THE EXERCISE:
From the first line of the data down to and including the line with "sin, cos = math.sin, math.cos", copy everything exactly, leaving out pictures.
· · · ·
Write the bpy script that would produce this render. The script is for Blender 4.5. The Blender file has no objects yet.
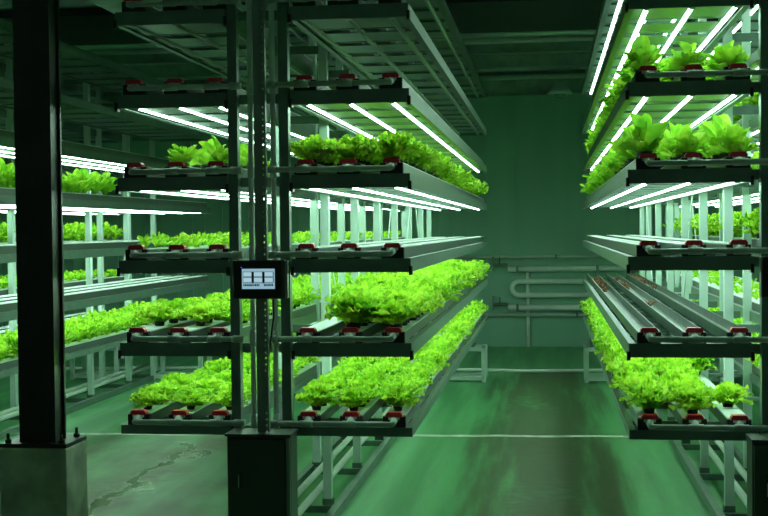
import bpy, math, random
from mathutils import Vector, Matrix
random.seed(11)
PI = math.pi
S = bpy.context.scene
COL = S.collection
sin, cos = math.sin, math.cos

# ------------------------------------------------------------ materials
def mat(name, col, rough=.5, metal=0., emit=None, es=0., noise=0., nscale=8., bump=0., spec=.5):
    m = bpy.data.materials.new(name); m.use_nodes = True
    nt = m.node_tree; b = nt.nodes['Principled BSDF']
    b.inputs['Base Color'].default_value = (*col, 1)
    b.inputs['Roughness'].default_value = rough
    b.inputs['Metallic'].default_value = metal
    b.inputs['Specular IOR Level'].default_value = spec
    if emit:
        b.inputs['Emission Color'].default_value = (*emit, 1)
        b.inputs['Emission Strength'].default_value = es
    if noise or bump:
        tc = nt.nodes.new('ShaderNodeTexCoord')
        n = nt.nodes.new('ShaderNodeTexNoise'); n.inputs['Scale'].default_value = nscale
        n.inputs['Detail'].default_value = 5
        nt.links.new(tc.outputs['Object'], n.inputs['Vector'])
        if noise:
            r = nt.nodes.new('ShaderNodeMapRange')
            r.inputs['From Min'].default_value = .3; r.inputs['From Max'].default_value = .7
            r.inputs['To Min'].default_value = 1 - noise; r.inputs['To Max'].default_value = 1 + noise
            nt.links.new(n.outputs['Fac'], r.inputs['Value'])
            h = nt.nodes.new('ShaderNodeVectorMath'); h.operation = 'SCALE'
            h.inputs[0].default_value = col
            nt.links.new(r.outputs[0], h.inputs['Scale'])
            nt.links.new(h.outputs[0], b.inputs['Base Color'])
        if bump:
            bp = nt.nodes.new('ShaderNodeBump'); bp.inputs['Strength'].default_value = bump
            bp.inputs['Distance'].default_value = .01
            nt.links.new(n.outputs['Fac'], bp.inputs['Height'])
            nt.links.new(bp.outputs[0], b.inputs['Normal'])
    return m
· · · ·
WORKED SOLUTION:
Write the bpy script that would produce this render. The script is for Blender 4.5. The Blender file has no objects yet.
import bpy, math, random
from mathutils import Vector, Matrix
random.seed(11)
PI = math.pi
S = bpy.context.scene
COL = S.collection
sin, cos = math.sin, math.cos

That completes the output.